Twain's characteristic satirical attitude abounds throughout the collection. And in at least two instances he exhibits his proclivity toward hoaxes. In one sequence of letters published in the Californian in May 1865, Twain ostensibly solicits, unauthorized, the professional services of Eastern ministers to fill a vacancy at Grace Cathedral, anticipating his later skepticism about some professional clergymen. His exchange with Bishop Hawk of New York, along with Twain's commentary, results in frantic letters from others begging him to leave off publishing their correspondence. Facetiously disappointed, Twain reports:
I am a suffering victim of my infernal disposition to be always obliging somebody without being asked to do it. Nobody asked me to help the vestry of Grace Cathedral to hire a minister: I dashed into it on my own hook, in a spirit of absurd enthusiasm, and a nice mess I have made of it. I have not succeeded in securing either of the three clergy men I wanted, but that is not the worst of it--I have brought a swarm of low-priced back-country preachers about my ears that I begin to be a little appalled at the work of my own hands. I am afraid I have evoked a spirit that I cannot lay. A single specimen of the forty-eight letters addressed to me from the interior will suffice to show the interest my late publication has excited (89).

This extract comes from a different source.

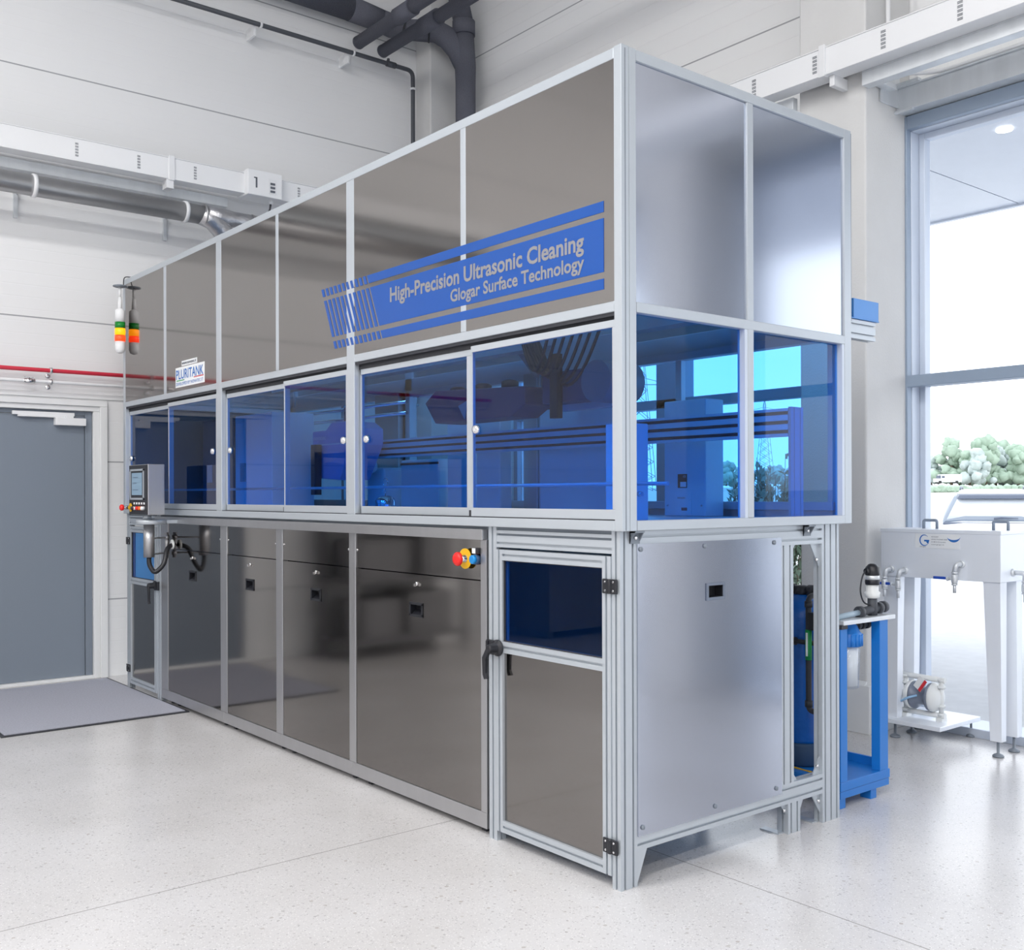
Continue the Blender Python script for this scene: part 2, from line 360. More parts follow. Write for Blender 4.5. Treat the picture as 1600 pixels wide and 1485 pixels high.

He follows with a ridiculous application from a preacher of "Grasshopper Chateau" who combines tears, flapdoodle, soulbutter, and hogwash with a promise to lowball "any man on the continent" (90).
A more elaborate hoax commences with an announcement in the Golden Era that Mr. Smith Brown Jones, Esq., will join their staff of contributors. But the correspondence in which Jones agreed to be engaged by the Era, the editors are forced to admit, was a rambling and incoherent fraud perpetrated on them by a man whom the real Jones identifies as a "Mr. Marcus Twain," who had attempted to engage Jones to contribute to the Bohemian, purportedly a religious journal. The hoax culminates in a rather questionable breach of journalistic ethics: the report in the Era about the trial of Mark Twain was filed by S. Browne Jones even though he brought the charges and was the primary witness for the prosecution. The report describes "usual unblushing effrontery, and boldfaced impudence" of the defendant, and notes that the latter had attempted "to buy us off" (119). Testifying for the prosecution, an editor of the Era claims to have:
[n]ever trusted [Twain] with anything original, except obituary notices. He had a morbid desire to write such notices. He overdid the matter. Had to drop him. Defendant had three volumes of manuscript obituary notices. His object was, I believe, to have on ready for any emergency. The names of the decease, as well as the dates, were left blank, ready to be filled in at a moment's notice (121).
Another damning witness is a Senator up for reelection who testifies that Twain had offered to write favorable things about him in the _Bohemian_ if the Senator would pick up Twain's bar tab at the Bank Exchange for the duration of the campaign. After a month, the Senator stopped paying for the bill because "'Twas very large" (122), and Twain had not printed his promised support of the Senator. After producing only one defense witness, who can attest only that Twain was an excellent poker player, the defendant changes his plea to guilty and is sentenced to "forty-eight hours in the city Prison, on bread and water," for which Twain is said to have "shed tears profusely" (124).
Although the attribution of this hoax to Twain is not without its doubters, it embodies much of the self-effacing humor we identify with him. And even if this performance were the work of Twain's colleagues at the Era, it contributes to the second manner of reading Taper's volume, the one that he intended the book to serve. For although Taper concentrates on the writing of one journalist who would go on to great fame, his primary aim is to record Twain's distinctive voice in order to capture the atmosphere of San Francisco at this pivotal era in the nation's identity formation. The pieces he includes certainly convey Twain's voice and temperament, but they also signal a cultural tenor and an improvisational journalistic ethos characteristic of the region and era. The collection as a whole helps us to place Twain within a context, among a community and a culture shaped by newspapers that contained poetry and humor as much as news and political controversy. Even a chestnut like "The Celebrated Jumping Frog" reads a differently when contained within this frame. This version was reprinted in the Californian, about a month after it appeared in the Saturday Press. Twain availed himself of the opportunity to change the name "Smiley" to "Greeley" and altered the title from "Jim Smiley and His Jumping Frog" (as it appeared in the Saturday Press) to "The Celebrated Jumping Frog of Calaveras County." But in addition to these material differences, the tale is conditioned by its appearance among a range of Twain's Pacific Slope journalism and thus can be appreciated within the full context of his vernacular practice of rhetorical pranks, satires, and hoaxes.
But the picture we observe here is not derived from Twain alone. Taper makes
ample use of the illustrations of Edward Jump, who contributed visually to the
culture of San Francisco contemporaneous with Twain. The thirteen lithographs
and one woodcut included in the volume represent the largest single collection
of Jump's distinctive caricatures of San Francisco's public culture. For that
alone, Taper's collection would be valuable. Jump's images are crowded with
vivid figures, high and low, not the least of which is Emperor Norton, who embodied
some of the same iconoclastic spirit that Twain captured in his writing. So
what Taper offers us, and the California Legacy Project brings back to our attention
again, is not just a collection of Twain's writing, but a lens for understanding
an idiosyncratic, though simultaneously quintessential American city in its
youth. The Gold Rush made San Francisco a destination for those seeking opportunity
in the middle of the nineteenth century, and it has periodically attracted a
migration from within and beyond the nation's borders even to this day. Although
San Francisco has changed since its first heyday, the essence of the city we
see in Mark Twain's San Francisco can still be felt.